Dans les vitrines des magasins, on proposait des abat-jour, des préservatifs Isis, des matelas de crin et des bureaux en chêne vieilli. Mais, enfoncé tantôt ici, tantôt là, le front de la vie nouvelle se reconstituait et reprenait l’offensive, partout, et jusque sur la surface des enseignes. Des deux côtés de la voûte d’entrée de l’ancien monastère de Saint-Jean-Chrysostome, s’accrochaient deux petites chapelles où l’on vendait avant des images pieuses et des cierges. On voit aujourd’hui, à gauche de l’entrée, l’ancienne inscription Chapelle et, à droite, une nouvelle enseigne : Beurre et œufs. En 1921-22, dans la toute petite rue Paresseuse désignée par ses deux plaques « Lénivka » « Lénivka », deux enseignes se faisaient face : Coopérative La Fourmilière et, à l’angle de la rue Lébiaji, Confiserie Le Travail. Aujourd’hui encore, on peut lire sur l’enseigne accrochée à l’extrémité de la rue Boutyrskaïa l’histoire de l’année de misère, « l’année nue », où les gens vécurent dans l’indigence et la gêne, et les lettres aussi : il semblerait qu’on eût vendu là du foin comprimé en bottes ; puis les cubes verts de foin ont dû se pousser pour faire place à de pauvres cercueils de bois blanc. Sur l’enseigne, c’était pareil : à droite, tout au bout, les lettres serrées Vente de foin, et, à gauche, quelques caractères noirs entassés : Cercueils.

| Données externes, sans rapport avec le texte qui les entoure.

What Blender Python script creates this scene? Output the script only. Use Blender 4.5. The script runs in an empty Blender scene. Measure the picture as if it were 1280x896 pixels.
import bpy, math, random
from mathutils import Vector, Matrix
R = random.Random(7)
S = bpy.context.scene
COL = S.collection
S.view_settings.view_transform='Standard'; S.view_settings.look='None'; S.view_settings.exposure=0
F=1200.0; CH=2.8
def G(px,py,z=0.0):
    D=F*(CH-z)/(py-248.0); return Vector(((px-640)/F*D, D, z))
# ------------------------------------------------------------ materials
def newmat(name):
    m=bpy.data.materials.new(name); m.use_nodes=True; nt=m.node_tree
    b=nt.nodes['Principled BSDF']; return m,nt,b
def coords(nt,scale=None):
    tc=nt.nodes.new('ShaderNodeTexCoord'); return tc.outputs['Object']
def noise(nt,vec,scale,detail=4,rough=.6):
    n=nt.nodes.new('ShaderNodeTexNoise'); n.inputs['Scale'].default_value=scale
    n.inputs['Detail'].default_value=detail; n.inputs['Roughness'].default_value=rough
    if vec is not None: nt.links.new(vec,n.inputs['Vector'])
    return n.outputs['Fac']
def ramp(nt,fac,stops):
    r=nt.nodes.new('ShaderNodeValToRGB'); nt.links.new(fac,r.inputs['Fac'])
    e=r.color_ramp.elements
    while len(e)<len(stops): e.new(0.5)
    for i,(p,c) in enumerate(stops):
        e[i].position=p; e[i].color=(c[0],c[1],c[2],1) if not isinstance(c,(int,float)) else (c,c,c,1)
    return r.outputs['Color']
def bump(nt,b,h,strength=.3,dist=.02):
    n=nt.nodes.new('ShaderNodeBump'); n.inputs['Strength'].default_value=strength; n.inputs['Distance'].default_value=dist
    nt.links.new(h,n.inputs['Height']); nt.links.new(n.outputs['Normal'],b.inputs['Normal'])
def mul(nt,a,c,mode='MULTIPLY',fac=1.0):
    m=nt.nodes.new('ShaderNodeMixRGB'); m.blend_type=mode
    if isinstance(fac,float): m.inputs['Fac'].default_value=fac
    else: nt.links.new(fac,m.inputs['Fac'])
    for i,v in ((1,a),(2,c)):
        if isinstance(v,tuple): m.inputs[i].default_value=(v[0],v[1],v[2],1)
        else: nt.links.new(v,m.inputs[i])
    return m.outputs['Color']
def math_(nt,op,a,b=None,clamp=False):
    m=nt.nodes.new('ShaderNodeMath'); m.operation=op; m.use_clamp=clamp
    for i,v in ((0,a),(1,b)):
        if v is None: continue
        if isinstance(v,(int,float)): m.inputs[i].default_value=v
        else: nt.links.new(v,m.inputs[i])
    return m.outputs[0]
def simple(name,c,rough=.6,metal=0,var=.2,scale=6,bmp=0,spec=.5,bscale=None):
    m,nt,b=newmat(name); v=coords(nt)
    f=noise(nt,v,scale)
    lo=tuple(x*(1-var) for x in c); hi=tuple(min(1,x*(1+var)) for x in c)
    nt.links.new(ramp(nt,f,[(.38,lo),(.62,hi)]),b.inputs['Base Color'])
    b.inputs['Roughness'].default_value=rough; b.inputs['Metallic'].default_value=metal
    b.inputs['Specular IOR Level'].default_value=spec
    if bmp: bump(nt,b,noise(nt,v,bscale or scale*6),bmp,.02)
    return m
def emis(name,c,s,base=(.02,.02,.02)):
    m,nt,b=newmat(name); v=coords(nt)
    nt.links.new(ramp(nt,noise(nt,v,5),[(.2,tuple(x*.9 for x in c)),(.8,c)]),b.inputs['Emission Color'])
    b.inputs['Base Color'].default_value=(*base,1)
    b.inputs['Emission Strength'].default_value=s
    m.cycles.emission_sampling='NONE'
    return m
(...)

Au cours de la deuxième année de la NEP, se multipliant d’heure en heure, de gigantesques écrevisses d’un rouge triomphant se mirent à grouiller dans les devantures ; elles remuaient, pliaient servilement la carapace, sortaient d’un air menaçant leurs pinces des manches élégantes des laquais. La lutte se diversifiait et s’intensifiait : hier contre demain, en arrière contre en avant, putréfié contre moderne. Ça et là au-dessus de la ville, apparaissaient de nouveaux noms revêtus de caractères nouveaux. Comme nous l’avons déjà dit, la nouvelle enseigne est en quelque sorte plus légère et plus lapidaire que l’ancienne. La possibilité même de remplacer les mots par leurs initiales réduit considérablement la surface devant supporter les lettres. Simples assemblages de sons, les mots ainsi formés comme gdouw, ongl, tsit20, etc., peuvent facilement se décomposer en deux ou plusieurs groupes de lettres, disposés par exemple en forme d’étoile ou de marteau croisé avec la faucille : les possibilités de composition s’en trouvent notablement élargies.